The spiritual leader of the Nation of Islam (the Black Muslims), the “Messenger of Allah” was born Elijah Poole in Georgia in 1897. From the beginning, he was a sensitive child, one who seemed to love learning.
In 1931, he met Master W. D. Fard, founder of the Nation of Islam, in Detroit. Elijah Poole became a ministerial student of Fard and, before long, took the name Elijah Karriem. When Master Fard disappeared in 1934, Karriem was renamed Elijah Muhammad and became Fard’s successor as leader of the Nation of Islam. Because of the jealousy of other ministers, he was forced to flee from city to city, and in 1942, he was imprisoned for draft evasion. Upon his release in 1946, he became undisputed head of the Nation of Islam.
The characterization of Elijah Muhammad in the book falls into two distinct parts. In passages written before Malcolm’s split with the Nation of Islam, he is depicted as a dedicated, selfless servant of his people, devoted to freeing the black man from the white “devils.” To Malcolm, Elijah Muhammad was his personal savior. It was primarily he who lifted Malcolm out of the depths of ignorance and crime while in prison. Therefore, he is depicted as being nearly perfect — and above criticism.

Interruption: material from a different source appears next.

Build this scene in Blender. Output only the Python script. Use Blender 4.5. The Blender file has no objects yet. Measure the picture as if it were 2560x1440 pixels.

But after Malcolm’s “divorce” from the Nation of Islam, a new picture of Elijah Muhammad begins to emerge. Malcolm’s disillusionment with the Black Muslims was partially due to the Muhammad’s unfaithfulness to his own moral codes. It becomes increasingly clear to Malcolm, and through him to the reader during the latter stages of the book, that Elijah Muhammad is nothing more than a self-serving hypocrite, feeding off the false hopes of his followers. His eagerness to seize upon Malcolm’s “biblical” interpretation of his sins is perhaps the best evidence of this. The final impression of Muhammad is of a cunning old man who will stop at nothing, including the murder of his most faithful and trusted lieutenant, to achieve his ends.